Finalizando el recorrido, los aguapaneleros pasan por la que llaman la Calle del Pecado, cerca a la calle Barbacoas; tabernas, discotecas y prostíbulos abundan en el paisaje. La salsa vieja, la ranchera y la guasca ayudan a meter al que por allí pasa dentro de un lugar muy popular.

Travestis, hombres de dos metros de estatura, acuerpados pero vestidos de mujer y ensortijándose su cabellera con el dedo índice, se deslizan como si estuvieran en una pasarela mal vestida; recorren la vía de esquina a esquina.

A pocos metros, niños y jóvenes que juegan al sube y baja con bolsas negras aspiran pegante para calmar las ansias de comer y de paso subir a la luna. Pisos sucios con grandes charcos de agua, basura tirada, colillas de cigarrillo, pedazos y pedazos de chatarra tendidos en el piso porque aquí se vende toda clase de artículos usados y de reciclaje…

Todo eso en medio de una suave lluvia, la cual ayuda a recrear el camino por el cual va finalizando el recorrido.

Intervención policial

Los que reparten la aguapanela entran a Barbacoas, que días antes era considerada la calle más peligrosa de Medellín, con más de 20 “ollas de vicio”, venta de estupefacientes y prostitución de niños y adultos. Hoy la encierran unas carpas de la Policía.

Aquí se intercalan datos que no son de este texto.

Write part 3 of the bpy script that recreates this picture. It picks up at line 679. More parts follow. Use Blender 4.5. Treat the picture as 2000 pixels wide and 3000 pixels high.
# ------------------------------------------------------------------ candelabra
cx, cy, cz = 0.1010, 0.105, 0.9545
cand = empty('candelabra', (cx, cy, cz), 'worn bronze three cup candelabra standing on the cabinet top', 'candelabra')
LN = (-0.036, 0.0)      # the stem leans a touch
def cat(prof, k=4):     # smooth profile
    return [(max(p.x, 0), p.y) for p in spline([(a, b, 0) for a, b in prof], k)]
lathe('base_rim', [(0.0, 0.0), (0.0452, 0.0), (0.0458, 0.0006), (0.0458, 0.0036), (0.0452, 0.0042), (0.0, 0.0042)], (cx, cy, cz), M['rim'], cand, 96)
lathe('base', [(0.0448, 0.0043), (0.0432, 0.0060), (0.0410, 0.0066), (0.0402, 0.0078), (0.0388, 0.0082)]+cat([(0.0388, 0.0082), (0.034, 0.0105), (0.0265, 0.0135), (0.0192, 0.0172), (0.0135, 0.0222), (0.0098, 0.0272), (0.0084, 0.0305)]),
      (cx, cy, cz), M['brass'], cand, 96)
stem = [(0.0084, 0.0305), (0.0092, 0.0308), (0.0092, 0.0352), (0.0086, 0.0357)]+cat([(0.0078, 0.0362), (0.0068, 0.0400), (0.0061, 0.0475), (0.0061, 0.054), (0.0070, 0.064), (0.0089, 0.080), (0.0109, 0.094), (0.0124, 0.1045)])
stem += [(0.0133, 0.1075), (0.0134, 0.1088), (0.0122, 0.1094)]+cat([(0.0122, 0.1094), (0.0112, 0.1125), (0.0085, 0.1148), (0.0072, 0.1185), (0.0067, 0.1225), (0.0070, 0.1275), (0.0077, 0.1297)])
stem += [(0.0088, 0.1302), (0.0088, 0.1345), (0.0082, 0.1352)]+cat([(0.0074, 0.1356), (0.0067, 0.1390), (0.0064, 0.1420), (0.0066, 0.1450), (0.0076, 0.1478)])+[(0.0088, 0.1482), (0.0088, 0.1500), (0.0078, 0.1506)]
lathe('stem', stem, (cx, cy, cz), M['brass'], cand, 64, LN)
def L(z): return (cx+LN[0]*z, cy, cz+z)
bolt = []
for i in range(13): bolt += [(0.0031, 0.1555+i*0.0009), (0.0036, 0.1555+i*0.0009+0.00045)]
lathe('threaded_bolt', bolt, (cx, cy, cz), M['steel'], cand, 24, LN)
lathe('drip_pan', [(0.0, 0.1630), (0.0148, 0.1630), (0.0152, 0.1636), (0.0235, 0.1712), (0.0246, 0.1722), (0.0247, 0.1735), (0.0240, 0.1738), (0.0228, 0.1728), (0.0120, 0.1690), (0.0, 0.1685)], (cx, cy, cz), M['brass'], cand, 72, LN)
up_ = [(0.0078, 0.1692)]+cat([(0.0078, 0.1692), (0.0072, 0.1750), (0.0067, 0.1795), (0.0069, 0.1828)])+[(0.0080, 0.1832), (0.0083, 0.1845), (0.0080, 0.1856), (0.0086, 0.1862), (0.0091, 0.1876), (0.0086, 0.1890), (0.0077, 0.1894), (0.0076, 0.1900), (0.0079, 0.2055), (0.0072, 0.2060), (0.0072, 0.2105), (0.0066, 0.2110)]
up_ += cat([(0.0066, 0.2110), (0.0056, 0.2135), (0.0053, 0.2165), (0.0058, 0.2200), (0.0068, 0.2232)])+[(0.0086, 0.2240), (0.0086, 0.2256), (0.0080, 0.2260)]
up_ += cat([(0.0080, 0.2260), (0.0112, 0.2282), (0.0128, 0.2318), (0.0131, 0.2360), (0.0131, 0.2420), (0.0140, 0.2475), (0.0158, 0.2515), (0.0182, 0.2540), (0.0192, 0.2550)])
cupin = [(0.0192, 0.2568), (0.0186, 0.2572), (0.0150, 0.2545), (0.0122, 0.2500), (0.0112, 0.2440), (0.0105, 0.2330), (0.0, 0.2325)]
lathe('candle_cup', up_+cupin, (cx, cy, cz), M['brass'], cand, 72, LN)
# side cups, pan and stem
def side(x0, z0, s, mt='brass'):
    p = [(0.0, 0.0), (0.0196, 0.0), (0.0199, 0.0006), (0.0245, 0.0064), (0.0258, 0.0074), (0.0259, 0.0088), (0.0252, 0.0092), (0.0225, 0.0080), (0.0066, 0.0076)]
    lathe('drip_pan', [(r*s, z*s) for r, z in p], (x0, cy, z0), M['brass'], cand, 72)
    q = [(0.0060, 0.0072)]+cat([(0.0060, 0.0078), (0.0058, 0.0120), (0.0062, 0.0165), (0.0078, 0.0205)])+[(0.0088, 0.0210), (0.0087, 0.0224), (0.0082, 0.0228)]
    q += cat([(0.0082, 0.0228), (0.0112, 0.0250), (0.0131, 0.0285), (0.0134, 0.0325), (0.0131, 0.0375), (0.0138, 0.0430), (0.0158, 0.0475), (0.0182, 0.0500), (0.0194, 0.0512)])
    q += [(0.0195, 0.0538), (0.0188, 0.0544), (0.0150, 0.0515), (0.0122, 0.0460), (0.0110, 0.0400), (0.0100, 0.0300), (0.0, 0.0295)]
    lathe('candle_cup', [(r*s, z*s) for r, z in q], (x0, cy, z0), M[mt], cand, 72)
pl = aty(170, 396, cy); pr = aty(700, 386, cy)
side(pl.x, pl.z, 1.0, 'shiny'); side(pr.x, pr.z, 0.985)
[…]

El deterioro social era tan grande que la Policía hizo una redada de 15 días con perros de olfatos sensibles, agentes antimotines, uniformados que se montaron hasta por los techos para sacar, como se dice vulgarmente, a las patadas a todas las personas que se resguardaban allí, a quienes consumían y vendían todo tipo de droga, desde el bazuco hasta la cocaína y la heroína, las sustancias más costosas en ese mercado negro.

Aunque hay policías, es una calle fantasma en la que se siente un ambiente pesado y tenebroso, en las que puertas y ventanas de las señaladas casas de vicio fueron tapadas y selladas con grandes bloques de cemento; como quien dice, aquí no entra nadie más durante el resto de su existencia.

La presencia de agentes encubiertos por el sector hace de esta calle un centro de investigación y vigilancia 24 horas al día.

A pocas cuadras está la sede de la fundación. Vuelven a eso de las 11:30 de la noche, después de entregar felicidad, amor y tranquilidad. Gina y su grupo dan las gracias por la labor y la bonita tarea que han realizado.

Empiezan a recoger el carrito de mercado vacío y consumido por esas personas que están escondidas en la ciudad. Todos quedan satisfechos por lo que hicieron. Varios indigentes van hasta el final con la esperanza de que quede algo de tomar o restos de pan, pero en realidad ya no sobra nada.

El Diablo se despide de unas cuantas personas que llegan a la sede. Da abrazos y besos a los más conocidos, y coge rumbo a una de sus casas, es decir, a cualquier esquina, cualquier acera. Ahí descansará por esta noche, mientras llega el siguiente día, cuando no sabe qué nueva situación le tendrá preparado el destino.